FIG. 4 depicts a perspective view showing dual rack bars 14 with appropriately positioned gear modules 12 positioned for operative engagement with louver gears 22. Instead of a handle 24 or using one of the louvers 16 to rotate the other cooperatively rotatable louvers 16, a motor 34 with an appropriate motor gear 36 is employed to communicate rotation to the worm gear 26 providing lateral translation to the rack bars 14 in the above fashion. The use of such a motor 34 is accommodated in the generally small frame 18 holding the louvers 16 in rotational engagement by the smaller thickness and size of the rack bars 14. Using the motor 34 with a remote control (not shown) to initiate motion in forward or reverse would allow the user to adjust the louvers 16 to the desired position from a remote location. Since a separately locatable gear module 12 is used to engage with the worm gear 26, and this separate gear module 12 may be easily located anywhere on the length of the rack bar 14, it is much easier to place the motor 50 inside the frame 18 in a position to operate correctly. In fact, the motor might actually be placed in an endwall (not shown) of the frame 18 at the top or bottom of the louvers 16 rack bar 14 extended into the endwall where a separate gear module 12 would be attached to engage with the motor gear 36.

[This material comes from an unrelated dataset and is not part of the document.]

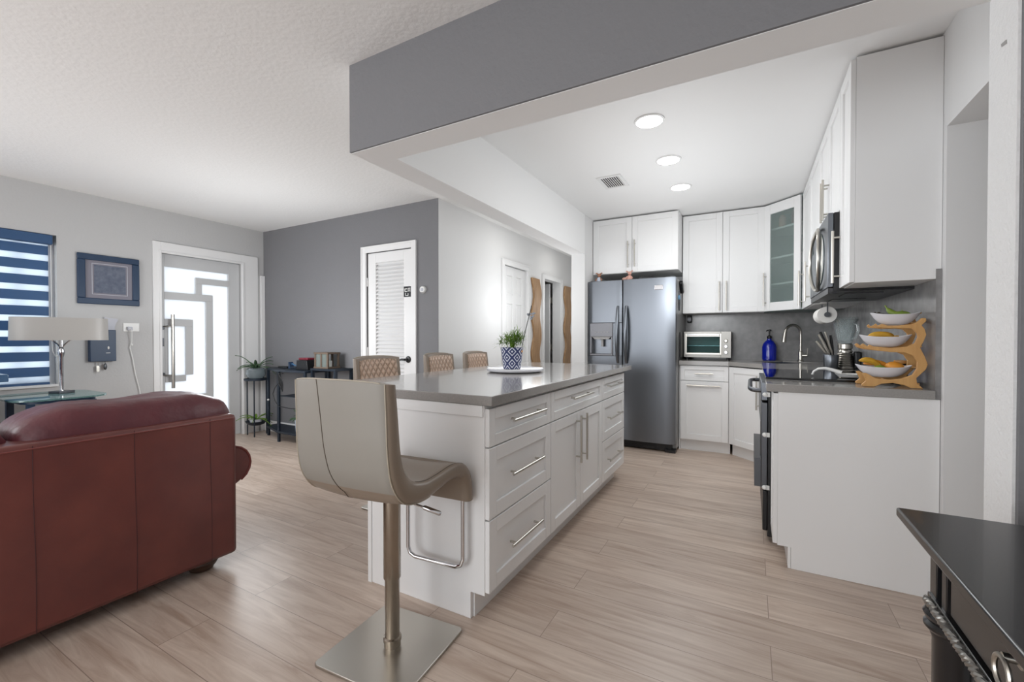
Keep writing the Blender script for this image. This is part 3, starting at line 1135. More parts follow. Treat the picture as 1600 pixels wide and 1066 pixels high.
# ------------------------------------------------------------------ fridge
def fridge():
    T = thing('refrigerator', 'stainless steel side by side refrigerator with water dispenser', 'refrigerator', (-1.1, 4.9, 0))
    x0, x1 = -1.545, -0.648
    Mb().box(x0 + 0.004, x1, 4.60, 5.26, 0.03, 1.735).build('body', M('grey fridge side', (150, 150, 150), 0.4, 0.3), T, bevel=0.004)
    xm = -1.172
    def door(a, b):
        m = Mb()
        n = 10
        pts = []
        for i in range(n + 1):
            u = i / n
            pts.append((a + (b - a) * u, 4.515 - 0.020 * math.sin(PI * u) ** 0.5))
        pts = [(a, 4.59)] + pts + [(b, 4.59)]
        m.prism(pts, 'z', 0.085, 1.745)
        return m
    L = Mb()
    # left door with dispenser opening
    la, lb = x0, xm - 0.004
    da, db, dz0, dz1 = -1.515, -1.268, 0.955, 1.30
    def yy(x):
        u = (x - la) / (lb - la)
        return 4.515 - 0.020 * math.sin(PI * max(0, min(1, u))) ** 0.5
    xs = [la + (lb - la) * i / 10 for i in range(11)]
    L.prism([(la, 4.59)] + [(x, yy(x)) for x in xs] + [(lb, 4.59)], 'z', 0.085, dz0)
    L.prism([(la, 4.59)] + [(x, yy(x)) for x in xs] + [(lb, 4.59)], 'z', dz1, 1.745)
    L.prism([(la, 4.59), (la, yy(la)), (da, yy(da)), (da, 4.59)], 'z', dz0, dz1)
    L.prism([(db, 4.59), (db, yy(db)), (lb, yy(lb)), (lb, 4.59)], 'z', dz0, dz1)
    L.box(da, db, 4.575, 4.59, dz0, dz1)
    ld = L.build('freezer_door', STEEL, T, bevel=0.004)
    rd = door(xm + 0.004, x1 + 0.0).build('fridge_door', STEEL, T, bevel=0.004)
    D = Mb()
    D.box(da, db, 4.490, 4.574, 1.155, dz1)
    D.box(da, db, 4.490, 4.574, dz0, 0.975)
    D.box(da, da + 0.018, 4.490, 4.574, 0.975, 1.155).box(db - 0.018, db, 4.490, 4.574, 0.975, 1.155)
    D.build('dispenser', M('grey dispenser plastic', (118, 118, 122), 0.35, 0.5), ld, bevel=0.003)
    D = Mb()
    D.prism([(da + 0.02, 1.155), (da + 0.05, 1.128), (db - 0.05, 1.128), (db - 0.02, 1.155)], 'y', 4.497, 4.56)
    D.box(-1.40, -1.38, 4.52, 4.55, 1.05, 1.13)
    for i in range(5): D.box(da + 0.055 + i * 0.032, da + 0.068 + i * 0.032, 4.488, 4.4905, 1.20, 1.207)
    D.build('dispenser_controls', M('pale grey plastic', (160, 158, 156), 0.4), ld)
    for x, sg, d in ((-1.212, -1, ld), (-1.132, 1, rd)):
        h = Mb()
        pts = []
        for i in range(17):
            u = i / 16
            z = 0.885 + 0.585 * u
            pts.append((x + sg * 0.004, 4.500 - 0.052 * math.sin(PI * u) ** 0.6, z))
        h.tube(pts, [0.013 + 0.007 * math.sin(PI * i / 16) for i in range(17)], 12)
        h.build('handle', STEEL, d)
    Mb().box(-0.85, -0.765, 4.488, 4.5005, 1.622, 1.668).build('badge', CHROME, rd, bevel=0.003)
    g = Mb()
    g.box(x0 + 0.01, x1 - 0.04, 4.555, 4.60, 0.012, 0.082)
    for i in range(5): g.box(x0 + 0.03, x1 - 0.18, 4.551, 4.556, 0.022 + i * 0.011, 0.026 + i * 0.011)
    g.build('toe_grille', BLACK, T)
    for q in ((x1 - 0.10, x1, 4.52, 4.60), (x0, x0 + 0.1, 4.56, 4.66), (x0 + 0.05, x1 - 0.05, 5.1, 5.2)):
        Mb().box(*q, 0.0, 0.03).build('foot', BLACK, T)
    for q in ((x0 + 0.02, x0 + 0.10), (x1 - 0.10, x1 - 0.02)):
        Mb().box(*q, 4.53, 4.62, 1.745, 1.752).build('hinge_cover', STEELD, T)
    return T


fridge()
# on the fridge: figurines, magnets, black tray
def figurine(name, label, x, y, z, body, head, lie=False):
    T = thing(name, label, 'figurine', (x, y, z))
    m = Mb()
    m.lathe([(0.022, z), (0.030, z + 0.008), (0.028, z + 0.03), (0.018, z + 0.052), (0.010, z + 0.060)], (x, y, 0), 16)
    if lie: m.ball((x - 0.045, y, z + 0.022), 0.020, sx=1.7, sz=0.9)
    m.build('body', body, T)
    h = Mb()
    h.ball((x + 0.004, y - 0.008, z + 0.078), 0.020)
    for s in (1, -1):
        h.tube([(x + s * 0.010, y, z + 0.088), (x + s * 0.026, y, z + 0.104), (x + s * 0.038, y, z + 0.100)], [0.007, 0.008, 0.004], 8)
    h.ball((x + 0.004, y - 0.028, z + 0.073), 0.009)
    h.build('head', head, T)
    for s in (1, -1):
        a = Mb()
        a.tube([(x + s * 0.018, y - 0.01, z + 0.045), (x + s * 0.032, y - 0.015, z + 0.03), (x + s * 0.028, y - 0.02, z + 0.012)], [0.008, 0.007, 0.005], 8)
        a.build('arm', head, T)
    return T


figurine('figurine', 'small brown and blue deer figurine at the left end of the fridge top', -1.46, 4.63, 1.7455, FIGW, FIGB)
figurine('figurine', 'small pink and white animal figurine at the middle of the fridge top', -1.13, 4.63, 1.7455, FIGP, FIGP, True)
tg = Mb()
tg.prism([(-1.07, 1.7455), (-0.86, 1.7455), (-0.90, 1.782), (-1.03, 1.795)], 'y', 4.66, 4.80)
tag(tg.build('cap', BLACK, bevel=0.01), 'flat black cap lying on top of the refrigerator', 'cap')
mg = thing('key_hook', 'blue and black bottle openers stuck to the side of the refrigerator', 'magnet', (-0.64, 4.7, 1.5))
Mb().tube([(-0.645, 4.70, 1.62), (-0.640, 4.70, 1.50), (-0.643, 4.705, 1.42)], [0.006, 0.009, 0.005], 8).build('rod', STEELD, mg)
Mb().box(-0.6475, -0.636, 4.66, 4.76, 1.53, 1.575).build('clip', M('sky blue plastic', (90, 150, 190), 0.4), mg, bevel=0.004)
mg2 = Mb()
mg2.prism([(4.74, 1.73), (4.80, 1.70), (4.86, 1.62), (4.80, 1.60), (4.72, 1.70)], 'x', -0.6475, -0.615)
tag(mg2.build('clip', BLACK, bevel=0.006), 'black chip clip on the upper side of the refrigerator', 'clip')


# ------------------------------------------------------------------ cabinets along the back wall
UB = 1.40        # underside of uppers
def wall_cabinet(label, x0, x1, yf, z0, z1, fronts, xw=None):
    T = thing('wall_cabinet', label, 'cabinet', ((x0 + x1) / 2, (yf + YB) / 2, z0))
    Mb().box(x0, x1, yf + 0.0205, YB - 0.001, z0, z1).build('body', CAB, T, bevel=0.001)
    xf = face_xf((0, yf + 0.02, 0), 0)
    for u0, u1, hnd in fronts:
        front(T, xf, 'door', u0, u1, z0 + 0.003, z1 - 0.006, hnd)
    return T


wall_cabinet('white two door cabinet above the refrigerator', -1.546, -0.652, 4.68, 1.84, 2.438,
             [(-1.543, -1.118, ((-1.155, 2.172), (-1.155, 1.890))), (-1.114, -0.655, ((-1.085, 2.178), (-1.085, 1.896)))])
wall_cabinet('tall white two door wall cabinet between refrigerator and glass corner cabinet', -0.645, 0.115, 4.95, UB, 2.438,
             [(-0.642, -0.262, ((-0.290, 1.72), (-0.290, 1.425))), (-0.258, 0.112, ((-0.225, 1.72), (-0.225, 1.425)))])


def corner_upper():
    T = thing('corner_cabinet', 'diagonal corner wall cabinet with a frosted glass door', 'cabinet', (0.42, 5.0, UB))
    p0, p1 = (0.118, 4.972), (0.397, 4.693)
    z0, z1 = UB, 2.438
    # carcass open at the front: back, sides, top, bottom, shelves
    poly = [p0, p1, (0.718, 4.693), (0.718, YB - 0.002), (0.118, YB - 0.002)]
    b = Mb()
    b.prism(poly, 'z', z0, z0 + 0.018).prism(poly, 'z', z1 - 0.018, z1)
    b.box(0.118, 0.134, 4.974, YB - 0.002, z0 + 0.018, z1 - 0.018).box(0.40, 0.718, 4.693, 4.709, z0 + 0.018, z1 - 0.018)
    b.box(0.134, 0.718, YB - 0.012, YB - 0.002, z0 + 0.018, z1 - 0.018).box(0.708, 0.718, 4.709, YB - 0.012, z0 + 0.018, z1 - 0.018)
    b.build('body', CABIN, T)
    s = Mb()
    for z in (1.655, 1.91, 2.19):
        s.prism([(0.150, 4.99), (0.40, 4.74), (0.70, 4.74), (0.70, 5.285), (0.150, 5.285)], 'z', z, z + 0.018)
    s.build('shelf', CAB, T)
    w = math.hypot(p1[0] - p0[0], p1[1] - p0[1])
    xf = face_xf((p0[0], p0[1], 0), -45)
    d = Mb(xf)
    fr = 0.075
    a, c = 0.004, w - 0.004
    t = 0.02
    d.box(a, a + 0.068, -t, 0, z0 + 0.003, z1 - 0.006).box(c - 0.062, c, -t, 0, z0 + 0.003, z1 - 0.006)
    d.box(a + 0.068, c - 0.062, -t, 0, z1 - 0.10, z1 - 0.006).box(a + 0.068, c - 0.062, -t, 0, z0 + 0.003, z0 + 0.085)
    dd = d.build('door', CAB, T, bevel=0.0018)
    Mb(xf).box(a + 0.066, c - 0.060, -0.012, -0.008, z0 + 0.08, z1 - 0.095).build('glass_pane', FROST, dd)
    h = Mb(xf)
    bar_handle(h, (0.030, 1.775), (0.030, 1.45), -t)
    h.build('handle', NICKEL, dd)
    # things kept on the shelves
    for x, y, r, hh, mt, nm, lb in ((0.26, 4.96, 0.030, 0.12, FIGP, 'jar', 'pink jar on the top shelf behind frosted glass'),
                                    (0.36, 4.87, 0.034, 0.14, RED, 'jar', 'dark red jar on the top shelf behind frosted glass'),
                                    (0.44, 4.80, 0.03, 0.11, WHITEP, 'jar', 'white jar on the top shelf behind frosted glass')):
        j = Mb().lathe([(r, 2.209), (r, 2.209 + hh * 0.8), (r * 0.7, 2.209 + hh * 0.86), (r * 0.7, 2.209 + hh)], (x, y, 0), 16)
        tag(j.build(nm, mt), lb, 'jar', )
    j = Mb().lathe([(0.03, 1.419), (0.035, 1.45), (0.03, 1.50), (0.02, 1.505)], (0.42, 4.80, 0), 16)
    tag(j.build('cup', GREEN), 'green cup on the bottom of the frosted corner cabinet', 'cup')


corner_upper()


def right_cab(label, y0, y1, z0, z1, doors):
    T = thing('wall_cabinet', label, 'cabinet', (0.56, (y0 + y1) / 2, z0))
    Mb().box(0.4205, XR - 0.001, y0, y1, z0, z1).build('body', CAB, T, bevel=0.001)
    # facing -x : local u = Y0 - y
    xf = face_xf((0.42, y1, 0), -90)
    for a, b, h in doors:      # a<b in world y
        front(T, xf, 'door', y1 - b, y1 - a, z0 + 0.003, z1 - 0.006, h and tuple((y1 - q[0], q[1]) for q in h))
    return T


rc = right_cab('white end wall cabinet nearest the camera above the peninsula', 2.54, 2.812, 1.397, 2.438,
          [(2.543, 2.809, ((2.784, 1.695), (2.784, 1.425)))])
right_cab('short white wall cabinet above the microwave', 2.815, 3.585, 1.803, 2.438,
          [(2.818, 3.198, ((3.165, 2.08), (3.165, 1.84))), (3.202, 3.582, ((3.235, 2.08), (3.235, 1.84)))])
right_cab('white wall cabinet between the microwave and the glass corner cabinet', 3.588, 4.690, 1.397, 2.438,
          [(3.591, 4.138, ((4.10, 1.74), (4.10, 1.43))), (4.142, 4.687, ((4.62, 1.74), (4.62, 1.43)))])


def microwave():
    T = thing('microwave', 'stainless over the range microwave with curved door handle', 'microwave', (0.53, 3.2, 1.38))
    y0, y1 = 2.818, 3.582
    x0 = 0.352
    zb, zt = 1.385, 1.80
    Mb().box(0.378, XR - 0.002, y0, y1, zb, zt).build('body', BLACK, T, bevel=0.002)
    f = Mb()
    f.box(x0, 0.377, y0, 3.385, zb + 0.022, zt)
    fr = f.build('door', STEEL, T, bevel=0.004)
    g = Mb()
    cy, cz = 3.105, 1.595
    g.lathe([(0.165, -0.004), (0.165, 0.0)], (x0, cy, cz), 40, 'x', sy=0.92)
    g.build('window', M('dark oven glass', (60, 84, 86), 0.08, coat=0.5), fr)
    h = Mb()
    for s in (1, -1):
        pts = []
        for i in range(17):
            a = -PI * 0.5 + PI * i / 16
            pts.append((x0 - 0.012 - 0.018 * math.cos(a), cy + s * (0.195 * math.cos(a) - 0.0), cz + 0.175 * math.sin(a)))
        h.tube(pts, 0.010, 10)
    h.build('handle', NICKEL, fr)
    Mb().box(x0, 0.377, 3.388, y1, zb + 0.022, zt).build('control_panel', STEEL, T, bevel=0.004)
    Mb().box(x0 - 0.001, x0 + 0.002, 3.41, 3.56, 1.68, 1.76).build('display', GLASSB, T)
    u = Mb()
    u.box(0.36, XR - 0.003, y0 + 0.002, y1 - 0.002, zb - 0.004, zb)
    for yy_ in (2.90, 3.30): u.box(0.44, 0.60, yy_, yy_ + 0.2, zb - 0.009, zb - 0.003)
    u.box(0.355, 0.40, y0 + 0.01, y1 - 0.01, zb - 0.010, zb + 0.020)
    u.build('vent_underside', M('dark grease filter', (52, 52, 54), 0.4, 0.7, var=(60, 0.8, (90, 90, 92))), T)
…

While all of the fundamental characteristics and features of the present invention have been described herein, with reference to particular embodiments thereof, a latitude of modification, various changes and substitutions are intended in the foregoing disclosure and it will be apparent that in some instance, some features of the invention will be employed without a corresponding use of other features without departing from the scope of the invention as set forth. It should be understood that any such substitutions, modifications, and variations may be made by those skilled in the art without departing from the spirit or scope of the invention. Consequently, all such modifications and variations are included within the scope of the invention as defined by the following claims.